Kevin does nearly all of the proofreading now (nearly all = I proof roughly one letter a month), so there has been a definite shortage of quotable PLS Observations here lately.

However, we just got a file that opens on my computer and not his, so I got to witness this one:

[So and so] is a large animal vet.

Nicely ambiguous. I added a hyphen.

I am a quaint old innkeeper; I keep this quaint old inn.
— Hansel and Gretel and Ted and Alice.

A note to network administrators everywhere

When making changes to your network layout, be sure to update the monitoring program as well (e.g. Nagios). If you don’t, and the IPs are different enough, and you wait a while before updating the mail server on the monitoring server…

Well, let’s just say that the queued up E-Mails are still coming in half an hour later, and it’s only for the last three days of “trouble” notifications, though thankfully it’s down to a rate of about one E-Mail per second due to throttling.

Sign of the Times

I just got a call from a telemarketer claiming to specialize in corporate acquisitions, who said (in what I’m guessing was a recording) that her company has a buyer who’s potentially interested in acquiring my company.

That’s new. Most telemarketers want me to buy imprinted pens or credit card terminals. This one gets bonus points for creativity.

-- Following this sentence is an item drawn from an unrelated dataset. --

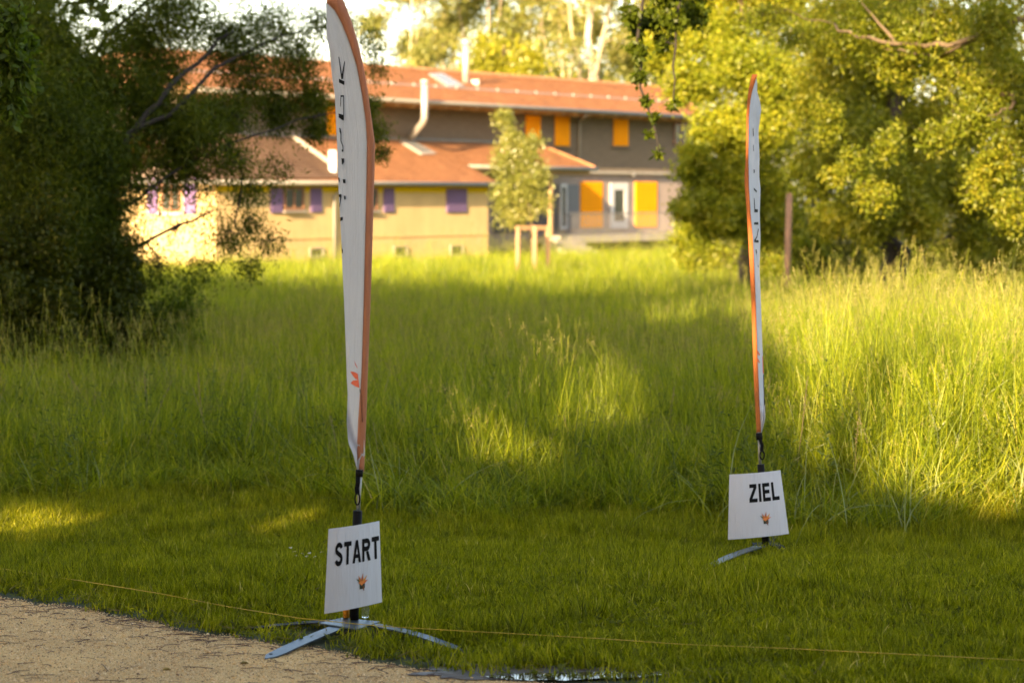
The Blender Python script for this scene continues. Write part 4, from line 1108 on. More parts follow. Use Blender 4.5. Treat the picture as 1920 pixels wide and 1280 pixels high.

They got the direction wrong, though. I’m much more interested in acquiring a similar company than I am in selling mine. Global economic disaster or not, I’m still enjoying the work, and it’s still paying the bills.

Driving Challenges

Ever since before we bought our new house a couple of months ago, it was looking like the road leading up to it was going to be one of the more… let’s say interesting aspects of home ownership in this particular location. Parts of it are quite steep, including a fairly sharp kink, and it becomes a dirt road partway through.

It’s better than some of the other roads or driveways we were considering, though, and it ended up not being a deal-breaker (a conveniently-timed blizzard let me check that out before we bought). It’s maintained by the town, unlike the adventure-ridden driveways of a few houses we were looking at, and the town appears to be good at maintaining it.

Well, mud season officially started on Saturday, and my word for the road was “Wheeee!” The road has a posted limit of 6 tons for the next couple of months, but I think the town is somewhat generous. I probably would’ve posted the limit at about 50lbs, because that’s more or less all it takes to deform the road. A vehicle over six tons would probably never be seen again. Both Christine and I have all-wheel drive in our vehicles, and they’ve been getting a workout.

Today, it’s going to be even more fun, as the temperature is now right around freezing, and the road is covered by about six inches of snow, so you can’t see where the ruts are, but there’s a decent chance they’ll still be shifting underneath the snow.

Wheeeee!

One server, two ISPs

It has only taken a year and three days to get running, but I finally have an on-site server responding correctly to IP addresses on two different ISPs, at the same time, without crashing either of the routers or doing unspeakable things to their firewalls.

And as an added bonus, I even understand why it’s working, I think.